Model perjalanan alam semesta. Kredit : NASA/WMAP team Namun sesungguhnya, alam semesta yang kita lihat saat ini berbeda jauh dengan masa lalu. Jika manusia mengalami yang namanya pertumbuhan dari bayi sampai dewasa, alam semesta juga demikian. Di awal sejarahnya, alam semesta merupakan daerah yang sangat panas dan padat. Suatu keadaan yang berbeda jauh dari alam semesta yang ada saat ini yang sudah sangat layak menjadi tempat hunia. Jika kita menelaah ke masa lalu, maka akan ditemukan pada saat awal sejarah alam semesta, keadaanya yang panas tidak memungkinkan adanya atom, karena elektron bergerak bebas dan pada keadaan yang lebih awal lagi, nuklei terpisah menjadi proton dan netron, dan alam semesta merupakan plasma yang luar biasa panas yang terdiri dari partikel-partikel sub nuklir.
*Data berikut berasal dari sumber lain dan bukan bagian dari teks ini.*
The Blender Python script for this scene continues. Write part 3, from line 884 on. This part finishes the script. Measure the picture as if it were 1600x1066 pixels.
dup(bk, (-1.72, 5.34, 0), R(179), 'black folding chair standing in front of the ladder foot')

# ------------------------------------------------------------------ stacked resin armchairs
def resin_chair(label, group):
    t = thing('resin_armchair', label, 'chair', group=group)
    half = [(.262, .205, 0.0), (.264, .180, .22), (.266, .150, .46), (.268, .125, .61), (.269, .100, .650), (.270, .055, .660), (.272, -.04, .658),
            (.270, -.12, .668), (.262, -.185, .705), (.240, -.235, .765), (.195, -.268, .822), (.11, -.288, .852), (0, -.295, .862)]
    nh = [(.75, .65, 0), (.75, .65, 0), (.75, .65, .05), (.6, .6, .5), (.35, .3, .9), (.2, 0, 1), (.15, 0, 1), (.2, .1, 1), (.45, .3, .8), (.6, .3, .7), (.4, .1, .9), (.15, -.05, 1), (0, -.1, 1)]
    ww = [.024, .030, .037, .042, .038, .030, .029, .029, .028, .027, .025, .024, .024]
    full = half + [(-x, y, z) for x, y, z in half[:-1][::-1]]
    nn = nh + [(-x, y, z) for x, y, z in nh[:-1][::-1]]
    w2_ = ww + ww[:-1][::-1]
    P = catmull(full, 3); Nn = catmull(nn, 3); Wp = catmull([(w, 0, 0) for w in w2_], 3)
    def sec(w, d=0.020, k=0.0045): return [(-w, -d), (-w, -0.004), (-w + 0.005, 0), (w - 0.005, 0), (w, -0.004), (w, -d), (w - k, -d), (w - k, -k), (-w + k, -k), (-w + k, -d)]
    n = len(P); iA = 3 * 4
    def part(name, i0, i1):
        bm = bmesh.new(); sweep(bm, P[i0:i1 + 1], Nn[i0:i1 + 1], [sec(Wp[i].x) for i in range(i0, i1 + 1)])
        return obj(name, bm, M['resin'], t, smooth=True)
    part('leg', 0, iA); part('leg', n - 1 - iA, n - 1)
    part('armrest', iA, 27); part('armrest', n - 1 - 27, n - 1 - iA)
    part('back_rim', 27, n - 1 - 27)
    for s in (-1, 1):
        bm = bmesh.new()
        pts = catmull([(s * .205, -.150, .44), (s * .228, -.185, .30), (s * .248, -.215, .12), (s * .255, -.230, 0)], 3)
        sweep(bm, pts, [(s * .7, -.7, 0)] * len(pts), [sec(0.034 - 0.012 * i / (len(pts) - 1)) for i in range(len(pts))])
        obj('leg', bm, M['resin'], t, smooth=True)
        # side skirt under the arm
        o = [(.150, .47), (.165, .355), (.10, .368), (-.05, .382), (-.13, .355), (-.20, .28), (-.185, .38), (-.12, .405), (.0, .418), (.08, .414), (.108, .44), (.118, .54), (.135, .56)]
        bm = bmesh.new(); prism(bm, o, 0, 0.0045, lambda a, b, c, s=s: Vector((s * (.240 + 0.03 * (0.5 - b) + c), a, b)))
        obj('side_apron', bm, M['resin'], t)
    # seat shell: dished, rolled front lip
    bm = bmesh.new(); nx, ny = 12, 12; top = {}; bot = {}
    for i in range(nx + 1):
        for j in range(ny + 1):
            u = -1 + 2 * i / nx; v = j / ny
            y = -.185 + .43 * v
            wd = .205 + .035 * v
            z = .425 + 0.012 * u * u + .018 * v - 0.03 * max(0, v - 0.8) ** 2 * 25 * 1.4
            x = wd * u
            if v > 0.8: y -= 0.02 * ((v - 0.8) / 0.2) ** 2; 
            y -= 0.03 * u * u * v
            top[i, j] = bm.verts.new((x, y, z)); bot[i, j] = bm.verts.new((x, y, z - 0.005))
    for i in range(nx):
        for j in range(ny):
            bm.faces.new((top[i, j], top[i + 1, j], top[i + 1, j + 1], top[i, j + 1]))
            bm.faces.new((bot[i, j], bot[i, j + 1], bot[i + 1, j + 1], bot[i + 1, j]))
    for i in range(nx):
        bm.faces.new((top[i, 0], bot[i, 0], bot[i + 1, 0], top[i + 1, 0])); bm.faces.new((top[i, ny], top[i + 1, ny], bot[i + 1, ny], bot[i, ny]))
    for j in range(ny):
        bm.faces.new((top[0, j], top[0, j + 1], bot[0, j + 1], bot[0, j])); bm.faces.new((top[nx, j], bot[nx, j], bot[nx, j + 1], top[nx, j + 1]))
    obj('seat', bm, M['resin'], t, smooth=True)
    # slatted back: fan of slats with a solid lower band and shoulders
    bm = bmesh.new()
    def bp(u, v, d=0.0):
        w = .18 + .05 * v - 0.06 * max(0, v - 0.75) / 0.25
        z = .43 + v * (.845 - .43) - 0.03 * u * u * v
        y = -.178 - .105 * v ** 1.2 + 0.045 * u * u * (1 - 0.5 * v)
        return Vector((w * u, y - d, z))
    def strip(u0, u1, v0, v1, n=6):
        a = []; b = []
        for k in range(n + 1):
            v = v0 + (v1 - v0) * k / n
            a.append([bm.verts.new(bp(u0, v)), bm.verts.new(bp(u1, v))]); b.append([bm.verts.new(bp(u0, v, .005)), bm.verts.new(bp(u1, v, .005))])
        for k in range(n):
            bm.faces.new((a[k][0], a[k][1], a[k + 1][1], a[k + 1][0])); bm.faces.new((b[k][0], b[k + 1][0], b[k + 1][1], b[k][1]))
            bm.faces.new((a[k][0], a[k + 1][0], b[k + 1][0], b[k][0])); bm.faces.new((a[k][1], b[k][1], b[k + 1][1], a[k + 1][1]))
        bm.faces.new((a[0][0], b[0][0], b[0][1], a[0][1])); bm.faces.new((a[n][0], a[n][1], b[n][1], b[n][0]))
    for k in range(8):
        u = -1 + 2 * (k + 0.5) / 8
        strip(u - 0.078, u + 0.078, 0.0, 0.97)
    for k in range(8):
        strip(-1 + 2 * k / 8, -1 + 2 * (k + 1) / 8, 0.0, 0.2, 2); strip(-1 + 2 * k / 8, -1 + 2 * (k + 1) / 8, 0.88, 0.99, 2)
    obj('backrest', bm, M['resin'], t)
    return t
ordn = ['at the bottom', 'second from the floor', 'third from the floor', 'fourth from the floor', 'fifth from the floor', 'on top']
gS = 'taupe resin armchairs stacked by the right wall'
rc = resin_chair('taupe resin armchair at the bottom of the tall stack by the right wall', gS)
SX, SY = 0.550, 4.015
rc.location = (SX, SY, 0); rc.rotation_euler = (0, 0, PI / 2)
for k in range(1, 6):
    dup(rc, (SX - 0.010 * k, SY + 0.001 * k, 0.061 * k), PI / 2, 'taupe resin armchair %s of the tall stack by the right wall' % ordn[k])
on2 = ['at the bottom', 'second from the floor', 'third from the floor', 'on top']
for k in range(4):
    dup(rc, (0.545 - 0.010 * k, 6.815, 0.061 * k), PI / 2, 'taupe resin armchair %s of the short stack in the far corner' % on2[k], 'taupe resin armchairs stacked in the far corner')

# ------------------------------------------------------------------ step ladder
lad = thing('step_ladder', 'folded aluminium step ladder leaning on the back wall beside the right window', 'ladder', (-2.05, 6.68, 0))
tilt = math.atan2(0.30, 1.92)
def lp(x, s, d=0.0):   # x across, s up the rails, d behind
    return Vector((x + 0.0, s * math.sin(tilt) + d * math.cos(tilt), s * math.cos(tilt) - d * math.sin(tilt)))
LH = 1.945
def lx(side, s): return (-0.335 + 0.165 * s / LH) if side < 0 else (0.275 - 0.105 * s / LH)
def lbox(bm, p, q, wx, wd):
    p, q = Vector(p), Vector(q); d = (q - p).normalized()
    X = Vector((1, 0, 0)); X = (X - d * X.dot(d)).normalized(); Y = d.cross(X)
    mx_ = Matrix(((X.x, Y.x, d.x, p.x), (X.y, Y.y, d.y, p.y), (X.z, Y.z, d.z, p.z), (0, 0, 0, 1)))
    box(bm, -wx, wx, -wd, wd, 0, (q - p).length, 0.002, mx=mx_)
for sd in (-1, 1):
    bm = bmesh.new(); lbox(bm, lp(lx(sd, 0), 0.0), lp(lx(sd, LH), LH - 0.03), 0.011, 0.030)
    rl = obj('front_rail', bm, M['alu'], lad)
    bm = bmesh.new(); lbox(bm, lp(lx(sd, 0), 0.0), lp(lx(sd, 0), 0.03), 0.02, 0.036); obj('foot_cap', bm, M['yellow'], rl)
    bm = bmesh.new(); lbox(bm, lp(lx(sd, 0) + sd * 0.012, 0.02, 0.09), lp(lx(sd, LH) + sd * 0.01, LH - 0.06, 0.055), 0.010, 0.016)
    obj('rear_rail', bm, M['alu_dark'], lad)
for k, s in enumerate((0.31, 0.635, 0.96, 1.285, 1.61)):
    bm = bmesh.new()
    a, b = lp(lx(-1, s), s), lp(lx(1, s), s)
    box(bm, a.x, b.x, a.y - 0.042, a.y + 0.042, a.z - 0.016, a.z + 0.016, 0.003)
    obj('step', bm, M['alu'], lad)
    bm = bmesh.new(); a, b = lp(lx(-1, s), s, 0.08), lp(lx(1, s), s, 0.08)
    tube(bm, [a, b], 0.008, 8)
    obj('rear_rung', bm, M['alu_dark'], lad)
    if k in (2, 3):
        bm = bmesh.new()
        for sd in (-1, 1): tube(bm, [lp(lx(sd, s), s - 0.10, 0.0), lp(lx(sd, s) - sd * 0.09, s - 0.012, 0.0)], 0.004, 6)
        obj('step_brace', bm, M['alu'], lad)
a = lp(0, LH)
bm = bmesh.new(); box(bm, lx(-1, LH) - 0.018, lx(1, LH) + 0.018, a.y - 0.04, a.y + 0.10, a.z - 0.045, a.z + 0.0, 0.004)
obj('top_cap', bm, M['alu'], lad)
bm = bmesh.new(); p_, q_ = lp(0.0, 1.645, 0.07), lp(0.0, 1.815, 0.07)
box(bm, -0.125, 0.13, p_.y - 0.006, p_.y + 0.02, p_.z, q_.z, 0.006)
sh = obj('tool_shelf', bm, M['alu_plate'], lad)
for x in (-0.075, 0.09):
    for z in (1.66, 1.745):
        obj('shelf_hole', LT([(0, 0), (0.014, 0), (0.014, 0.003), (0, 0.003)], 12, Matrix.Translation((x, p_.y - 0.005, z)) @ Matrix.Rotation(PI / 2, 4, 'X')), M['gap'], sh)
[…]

Jika kita telusuri lebih jauh lagi ke awal alam semesta maka akan ditemukan kalau alam semesta memiliki titik awal yang dikenal sebagai dentuman besar atau ledakan besar.


Jika gambaran besar alam semesta kita majukan dari Big Bang, maka akan kita temukan kalau alam semesta mengembang dari plasma yang panas dan padat menjadi alam semesta yang cukup dingin yang terlihat saat ini. Namun dalam sejarah pengembangannya, ada beberapa periode singkat saat alam semesta masih berusia sekitar 1 menit dimana proton dan netron tersintesis menjadi nuklei ( helium, deutrium, dan lithium, bersamaan dengan proton-proton tunggal yang membentuk nukeli hidrogen). Kemudian elektron bergabung dengan nuklei membentuk atom saat alam semesta berusia sekitar 370 000 tahun. Pada titik inilah alam semesta menjadi transparan dan dari radiasi foton yang lepas kita bisa mendapatkan informasi tentang alam semesta.

Pada saat alam semesta mengembang panjang gelombang mengalami pergeseran menjadi lebih panjang, sehingga temperatur radiasi menurun sampai sekitar 3 derajat Kelvin, membentuk apa yang kita kenal sebagai cosmic microwave background (CMB). CMB sendiri bisa dinyatakan sebagai emisi yang datang dari alam semesta yang masih sangat muda dan partikel berada dalam keadaan setimbang termodinamik sempurna. CMB menjadi sangat penting, karena CMB merupakan petunjuk yang membawa informasi alam semesta dini. Hasil CMB menunjukkan adanya homogenitas atau keseragaman yang tinggi dalam distribusi temperatur alam semesta.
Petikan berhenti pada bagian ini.